Abortar le parecía lo más normal, al fin y al cabo ella decía tener derecho sobre su cuerpo. Pensaba que ir a la abortería era como ir con el dentista a quitarse una muela. Pero el aborto fue una experiencia traumática, la más horrenda de su vida, en lo físico y lo emocional. Tanto así que aquella tarde buscó, llena de angustia, a un sacerdote. Había visto el averno de cerca, y ahora quería volver a encender la luz de aquel cirio de su fe católica que años antes se había apagado.
Jesús la sanó del trauma del aborto y actualmente es profesora universitaria. Está convencida de que las ideologías que fueron tan aplaudidas en su tiempo –el nazismo, el marxismo, el maoísmo– dejaron atrás una estela de millones de muertos. Fueron auténticos infiernos fabricados por hombres que creían que el mundo se bastaba a sí mismo y que no tenía necesidad de Dios. Hoy las ideologías actuales que la llevaron a abortar –el género, el feminismo, el relativismo–le parecen los nuevos errores que pueden llenar el mundo de cadáveres.

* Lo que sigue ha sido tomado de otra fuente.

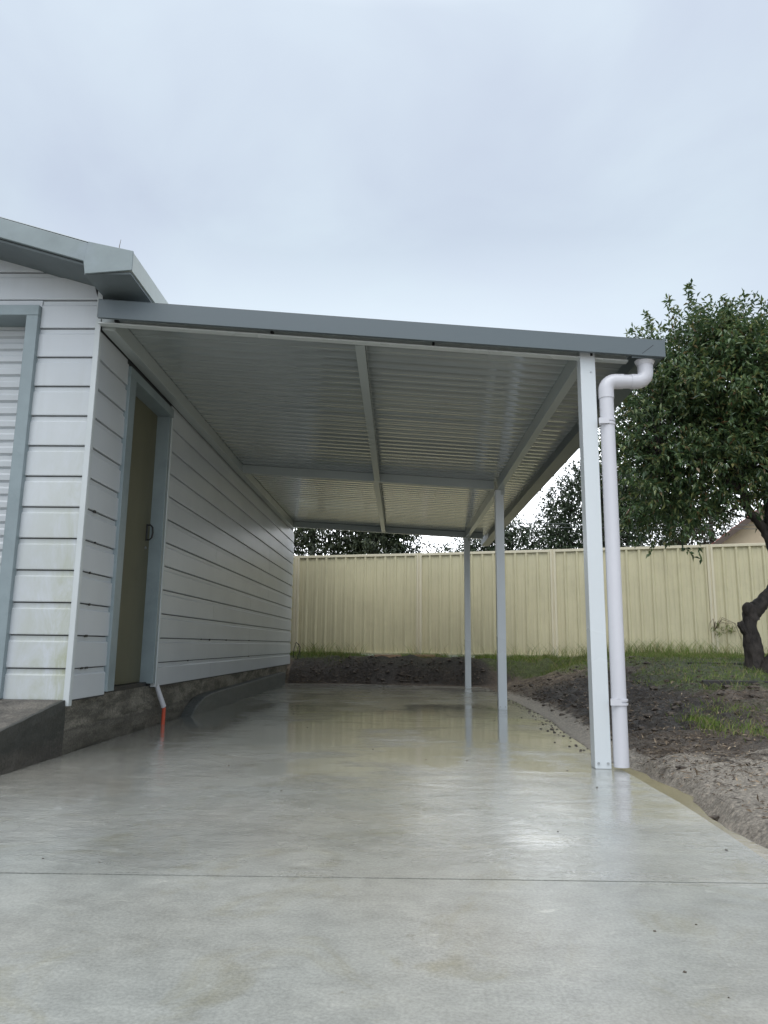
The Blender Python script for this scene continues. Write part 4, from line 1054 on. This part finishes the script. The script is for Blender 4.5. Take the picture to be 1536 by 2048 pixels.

Gran misterio encierra el comportamiento humano. ¿Qué hizo que esta mujer, habiendo crecido en la fe católica, se ofuscara hasta llegar a extraviarse y arrojarse por sendas de degeneración? Hay momentos en la vida en los que, por alguna influencia nociva, la razón puede ofuscarse, extraviarse, incluso pervertirse. Nuestra conducta está llena de sombras y matices ajenos a la inteligencia que actúan y mueven los resortes de la voluntad y del corazón, llevándola por extraños caminos.
La fe católica es la lámpara que alumbra nuestra inteligencia y que nos impide cometer errores que luego no se pueden remediar. La fe nos descubre un orden que viene de Dios y nos permite preservar nuestra dignidad. Observaba Napoleón: “Los pueblos pasan, los tronos y las dinastías se derrumban, pero la Iglesia permanece”. Dos mil años de historia nos hacen afirmar que nuestra Iglesia está protegida por un espíritu que tiene su origen más allá de este mundo. Y ese Espíritu nos ahorra muchos precipicios.